UK travel firms selling package holidays in the EU do not need to establish a business in the EU to comply with Package Travel Regulations post-Brexit so long as they meet the necessary bonding or insurance requirements in at least one EU state.
That is according to EU lawyers specialising in package travel law, who insist there is no need to register a business formally in the EU despite the UK Department for Business (BEIS) advising UK travel businesses they need an EU place of establishment to sell package holidays in EU markets.
However, UK businesses can’t carry on selling into the EU under an Atol licence and financial protection arrangements they have in place in the UK as they could up until the end of last year.

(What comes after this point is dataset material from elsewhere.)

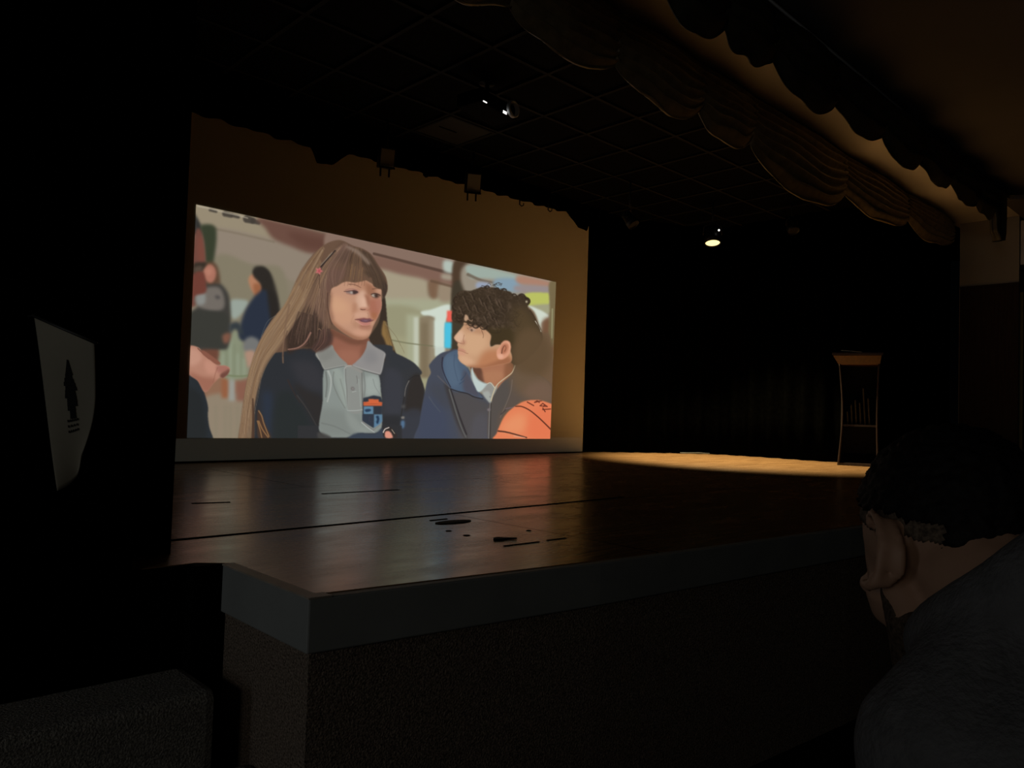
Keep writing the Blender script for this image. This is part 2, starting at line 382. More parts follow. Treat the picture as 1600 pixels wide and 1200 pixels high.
# dark projector-like fixture with two white gleams
ft = thing('ceiling_fixture', (3.56, 4.05, 2.62), 'black fixture under the stage ceiling showing two bright white gleams', 'ceiling fixture', .15)
obj('case', bx(-.2, .22, -.11, .11, -.05, .05, bev=.015), BLACKPAINT, ft)
obj('ring', lathe(bmesh.new(), [(.055, 0), (.062, .006), (.062, .03), (.05, .034), (.05, 0)], 24, Matrix.Translation((.15, -.111, .01)) @ Matrix.Rotation(math.pi/2, 4, 'X'), False), WHITEM, ft, True)
obj('mount', lathe(bmesh.new(), [(.018, .05), (.018, .165), (.06, .168), (.06, .179)], 16), BLACKMETAL, ft, True)
gb = bmesh.new(); box(gb, .06, .10, -.113, -.108, -.044, -.026); obj('gleam', gb, GLINT, ft)
gb = bmesh.new(); box(gb, -.165, -.125, -.113, -.1085, -.040, -.033); obj('gleam', gb, GLINT, ft)
# unlit square ceiling light
cl = thing('ceiling_light', (3.99, 4.935, 2.78), 'unlit grey square light panel in the black stage ceiling grid', 'ceiling light')
fb = bmesh.new()
for a in ((-.246, .246, -.25, -.230), (-.246, .246, .230, .25), (-.246, -.226, -.2299, .2299), (.226, .246, -.2299, .2299)): box(fb, *a, -.002, .019)
obj('frame', fb, TBAR, cl); obj('diffuser', bx(-.2255, .2255, -.2295, .2295, .003, .0185), GREYTILE, cl)
db = bmesh.new(); box(db, -.16, .02, -.006, .006, -.004, .0029); obj('catch', db, TBAR, cl)

# ------------------------------------------------------------------ lectern and what it holds
lect = thing('lectern', (7.80, 3.26, 0), 'slender orange-brown wooden lectern standing at the right of the stage', 'lectern', math.atan2(-.93, .367))
# local axes: x across (photo's right), y away from the viewer
def side(x0, sgn):
    def f(u, v):
        z = 1.05*v; bow = .034*math.sin(math.pi*min(1, max(0, (z-.0)/1.05)))**1.2
        x = x0+sgn*bow
        return (x, .015+.36*u, z)
    b = grid(bmesh.new(), 3, 24, f); return b
for x0, sg in ((.0, 1), (.365, -.35)):
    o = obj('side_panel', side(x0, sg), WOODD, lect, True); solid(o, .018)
tb = bmesh.new()
M_ = Matrix.Translation((.165, .18, 1.155)) @ Matrix.Rotation(math.radians(5), 4, 'X')
box(tb, -.235, .235, -.24, .22, -.014, .014, .005, M_); obj('top', tb, WOODD, lect)
ab = bmesh.new()
V = [ab.verts.new(p) for p in ((-.06, -.035, 1.118), (.385, -.035, 1.118), (.372, .02, 1.03), (-.006, .02, 1.03), (-.06, .36, 1.15), (.385, .36, 1.15), (.372, .36, 1.03), (-.006, .36, 1.03))]
for q in ((0, 1, 2, 3), (4, 7, 6, 5), (0, 4, 5, 1), (3, 2, 6, 7), (0, 3, 7, 4), (1, 5, 6, 2)): ab.faces.new([V[i] for i in q])
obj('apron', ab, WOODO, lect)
obj('shelf', bx(.035, .345, .03, .36, .40, .42), WOODD, lect)
obj('back_panel', bx(.012, .36, .362, .378, .12, 1.03), mat('shaded_recess_panel', (.006, .005, .004), .7, .2), lect)  # panel blackened to carry the shade inside the lectern
obj('base', bx(-.005, .375, .02, .37, .0, .03, bev=.006), WOODD, lect)
lw = lect.matrix_basis.copy()
LM = Matrix.Translation((7.80, 3.26, 0)) @ Matrix.Rotation(math.atan2(-.93, .367), 4, 'Z')
names = ('shortest grey folder at the left end of the lectern shelf', 'second grey folder from the left on the lectern shelf', 'third grey folder from the left on the lectern shelf',
         'fourth grey folder from the left on the lectern shelf', 'fifth and tallest grey folder on the lectern shelf', 'rightmost grey folder on the lectern shelf')
for i, (x, h) in enumerate(((.085, .13), (.125, .2), (.165, .25), (.205, .22), (.245, .37), (.285, .27))):
    b = bmesh.new(); box(b, -.007, .007, .0, .2, 0, h, .002, Matrix.Translation((0, 0, 0)) @ Matrix.Rotation(math.radians(-3.5), 4, 'Y') @ Matrix.Identity(4))
    o = obj('folder', b, GREYF); o.location = LM @ Vector((x, .06, .4215)); o.rotation_euler = (0, 0, math.atan2(-.93, .367))
    tag(o, names[i], 'folder', 'folders on the lectern shelf')
pb = bmesh.new()
grid(pb, 10, 8, lambda u, v: (-.10+.2*u, -.14+.28*v, .006+.013*(1-u)**3+.004*math.sin(u*5)))
pp = obj('paper_sheets', pb, PAPER, smooth=True); solid(pp, .006)
pp.matrix_world = LM @ M_ @ Matrix.Translation((-.055, -.04, .016)); tag(pp, 'loose white papers lying on top of the lectern', 'papers')

# ------------------------------------------------------------------ things on the boards
def strip(name, pts, label, cat, wd, group=None, m=TAPE):
    b = bmesh.new(); (x0, y0), (x1, y1) = pts; d = Vector((x1-x0, y1-y0)).normalized(); n = Vector((-d.y, d.x))*wd/2
    q = [(x0+n.x, y0+n.y), (x0-n.x, y0-n.y), (x1-n.x, y1-n.y), (x1+n.x, y1+n.y)]
    prism(b, q, .0004, .0022); return tag(obj(name, b, m), label, cat, group)
strip('tape_strip', ((1.70, 1.775), (1.855, 1.768)), 'longest black tape strip on the boards near the stage front edge', 'tape', .008, 'tape marks on the stage')
strip('tape_strip', ((1.90, 1.772), (1.99, 1.77)), 'short black tape strip right of the longest one on the boards', 'tape', .008, 'tape marks on the stage')
strip('tape_strip', ((1.845, 2.345), (1.93, 2.348)), 'thin black tape strip behind the dark oval floor plate', 'tape', .012, 'tape marks on the stage')
ob = bmesh.new(); lathe(ob, [(.085, .0004), (.085, .003), (.06, .005)], 28); ob.transform(Matrix.Diagonal((1, .42, 1, 1)))
o = obj('floor_plate', ob, TAPE, smooth=False); o.location = (1.895, 2.265, 0); tag(o, 'dark oval plate set on the stage boards, left of the tape', 'floor plate')
gb = bmesh.new(); prism(gb, [(1.742, 1.868), (1.77, 1.858), (1.80, 1.862), (1.83, 1.848), (1.80, 1.872), (1.785, 1.895), (1.762, 1.893)], .0004, .006)
tag(obj('tape_scrap', gb, TAPE), 'crumpled black scrap with a pointed tail behind the longest tape strip', 'tape scrap')
for i, (x, y, r) in enumerate(((1.745, 2.11, .012), (1.735, 2.0, .014), (2.0, 1.96, .010))):
    b = bmesh.new(); lathe(b, [(r, .0004), (r*.8, .002)], 10); o = obj('scuff_dot', b, TAPE); o.location = (x, y, 0)
    tag(o, ('small dark dot in front of the oval floor plate', 'lower small dark dot in front of the oval floor plate', 'small dark dot between the oval plate and the tape scrap')[i], 'scuff mark', 'dark dots on the stage boards')
cb = bmesh.new(); tube(cb, [(7.78, 5.13, .012), (7.88, 5.10, .012), (8.0, 5.02, .016), (8.1, 4.93, .012)], .008, 6)
tag(obj('floor_cable', cb, mat('pale_cable', (.06, .06, .055), .6), smooth=True), 'short pale cable lying at the foot of the black side curtain', 'cable')

# cloth pennant on the dark left wall
bt = thing('wall_banner', (.411, 2.0, .6), 'cream cloth banner with dark crest hanging at far left', 'banner')
BL, BR = Vector((.411, 2.0)), Vector((.497, 1.85))
def bpt(u, v, off=0):
    """u across, v down; the lower part narrows and curls in"""
    ul = .60*v; ur = 1-.20*(max(0, v-.45)/.55)**2
    uu = ul*.98+(ur-ul*.98)*u
    ztop = .614+(.555-.614)*u; zb = .225+.02*u+.06*u*u
    p = BL+(BR-BL)*uu; nn = Vector((BR.y-BL.y, BL.x-BR.x)).normalized()
    o = .010*math.sin(u*5+v*2)*v+off-.02*u*v
    return (p.x+nn.x*o-.411, p.y+nn.y*o-2.0, ztop+(zb-ztop)*v-.6)
o = obj('cloth', grid(bmesh.new(), 24, 36, bpt), BANNERM, bt, True); solid(o, .002)
em = bmesh.new()
def patch(poly2):
    em.faces.new([em.verts.new(bpt(u, v, .0035)) for u, v in poly2])
for k in range(11):                               # a tall dark crest, ragged at the sides, lines of print under it
    v0 = .30+.027*k; a = .050+.030*math.sin(k*.33+.3)+.012*((k*7) % 3); b_ = .045+.028*math.sin(k*.4)+.011*((k*5) % 4)
    patch([(.53-a, v0), (.53+b_, v0), (.53+b_+.008, v0+.0272), (.53-a-.006, v0+.0272)])
patch([(.525, .20), (.54, .20), (.595, .302), (.475, .302)])
for r_, n_ in ((.60, 5), (.635, 4), (.67, 5)):
    for k in range(n_):
        u0 = .42+.22*k/n_; patch([(u0, r_), (u0+.024, r_), (u0+.030, r_+.016), (u0, r_+.016)])
obj('crest', em, INK, bt)
rb = bmesh.new(); tube(rb, [(.089, -.155, -.046), (-.002, .003, .016), (-.002, .042, .016)], .004, 8); obj('rod', rb, BLACKMETAL, bt, True)

# right-hand edge of the hall wall: pale panel over an olive door
wb = thing('wall_panel', (9.62, 2.066, 2.42), 'pale grey wall panel at the photo\'s right edge, above the olive door', 'wall panel')
obj('panel', bx(-.10, .38, -.05, 0, -.23, .25, bev=.008), WHITEM, wb)
obj('lower_rim', bx(-.10, .38, -.045, 0, -.285, -.232), BLACKMETAL, wb)
dr = bmesh.new(); box(dr, 9.55, 10.35, 2.04, 2.069, -.8, 1.90, .006); d1 = struct('door_1', dr, OLIVE)
obj('door_handle', lathe(bmesh.new(), [(.02, 0), (.02, .05), (.03, .055), (.03, .08)], 16, Matrix.Translation((9.63, 2.04, .2)) @ Matrix.Rotation(math.pi/2, 4, 'X')), WHITEM, d1, True)
# ---- the film frame thrown on the screen, painted shape by shape ----------
PX0, PY0, PW, PH, SS = 284, 314, 592, 376, 2
canvas = np.zeros((PH*SS, PW*SS, 3)) + np.array([128, 118, 98.])
prng = random.Random(5)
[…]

Addressing a virtual conference of the International Travel Law Network (ITLN) of lawyers, Klaus Siebert of German law firm Engels Siebert Rechtsanwalte explained: “You can start [work] as a non-EEA [European Economic Area] operator just with insolvency bonding.
“You need only the insurance provider to be established in the EU and to follow the EU Package Travel Directive [PTD] rules. You don’t need your establishment to be anywhere in the EU. You need bonding and you need to honour the PTD. If you do that, you can do business as usual [and] you can sell across the EU.”
Siebert noted his firm “handles UK, US, Canadian and Australian operators who send customers to the EU”. He insisted: “It is a question of having European bonding insurance in place, not Abta bonding, not Atol.”
Samantha Bradbury, membership director of the UK’s Association of Bonded Travel Organisers Trust (Abtot), told the conference: “That is not our understanding following conversations with BEIS – it is that mutual recognition [of financial protection arrangements] no longer exists.”
However, Michael Wukoschitz of Austrian law firm KWC, agreed with Siebert. He said: “In Austria, if a [non-EU] third-country holiday provider directs business into Austria it needs protection with an insolvency protection scheme valid for EU countries. You only need the [one] insolvency protection scheme.”
The ITLN network of lawyers includes UK law firm Travlaw.